By Our Reporter
Shillong, Nov 12: A group of researchers has come together to work on a community based pilot project to develop a website which aimed to preserve the rich history of Shillong.
The ‘Digital Shillong Project’ which is taken up under the ‘Sdad’ initiative is an ongoing collaboration of scholars from the University of Melbourne, scholars and practitioners in Meghalaya and elsewhere to share research data and build a repository of archives, stories and images exploring the history and heritage of the Khasi Hills.
Fulled by the Unnati Research Collaboration Grant from the Australia India Institute and supported by the Australian Government Department of Education, Digital Shillong project unfolds as a collaborative venture between researchers in Shillong and Australia.
Partners include the University of Melbourne, INTACH Meghalaya, and The Northeast India AV Archive.
The interdisciplinary team, comprising historians, artists, archivists, urban heritage professionals, and data scientists, shares a collective passion for exploring how communities narrate, preserve, and commemorate their histories.
The project envisions an online urban encyclopedia featuring a map of Shillong, curated collections of stories and memories contributing to the collaborative digital heritage database, emphasizing the significance of impressions and every nuanced detail of the city.
Using innovative digital humanities tools, ‘Digital Shillong’ will develop an interactive online gateway to the history of Shillong, a publicly accessible website will integrate
historical maps, a selection of geo and temporally located cultural heritage sites, with annotated cultural summaries, links to datasets, historical and contemporary images, and the capacity for crowd sourced data.
It aimed to expand the potential of digital platforms to inform and impact in a real way our understandings of sustainable tourism, community, heritage, urban planning and place making.
The key figures within the project team include NEHU faculty, Professor Desmond Kharmawphlang, Meghalaya Chapter of INTACH convener, Dr Madeline Tham, Nathaniel Majaw from Northeast India Audio-Visual Archive, Prof J May, Dr Mitchell Harrop, Dr Henry Reese (all from the University of Melbourne), and Tarun Bhartiya.
“We are working on a pilot project to develop a website called Digital Shillong. We want to encourage people to share and contribute stories about favorite places inside of Shillong through this project,” Prof May who is spearheading the project said.
Meanwhile, Prof Kharmawphlang said that the idea germinated in Melbourne in 2018 when he was visiting fellow faculty at the University of Melbourne.
“During my stay there, we had a broad discussion how things could be digitize and we hit up upon this name “Sdad” which is a Khasi word for confluence junction or confluence and connotes the cultural value when different people come together in place to share stories about the past that inform the present and shape the future,” he said.

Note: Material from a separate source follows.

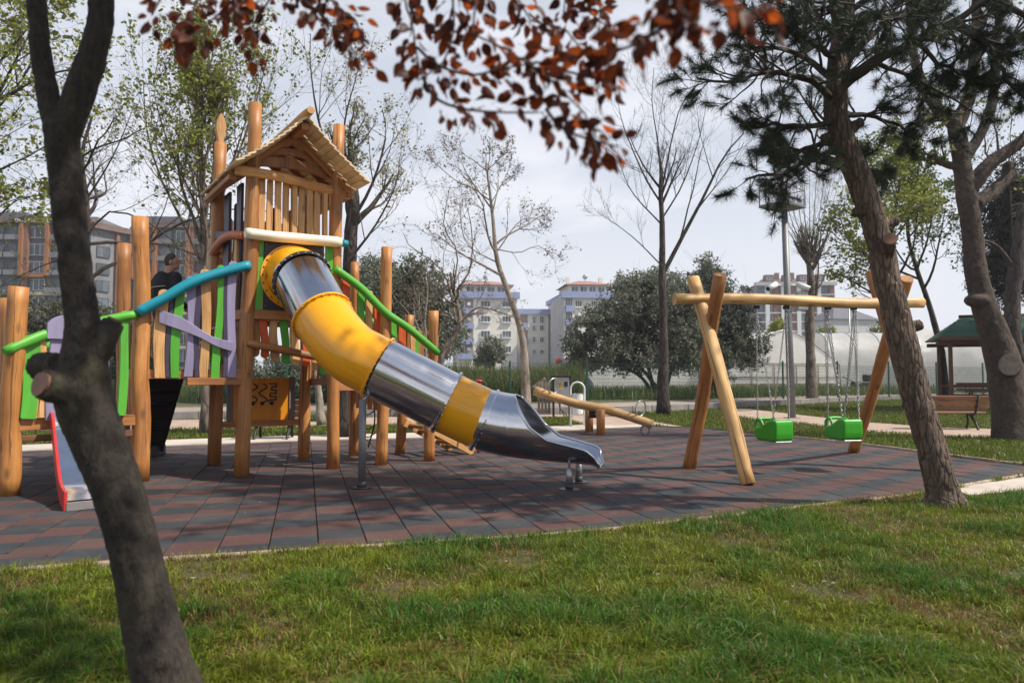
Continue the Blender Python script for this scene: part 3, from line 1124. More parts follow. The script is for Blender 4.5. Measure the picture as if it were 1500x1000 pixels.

He said that people can contribute to the system which they are developing if they have anecdote, small story or even photographs.
“We are fine tuning the system and we are hoping to get a positive response to this small initiative,” Prof Kharmawphlang said.
The NEHU faculty said that the people who are involve in the project shared common interest in the way that communities narrate, preserve and remember their histories.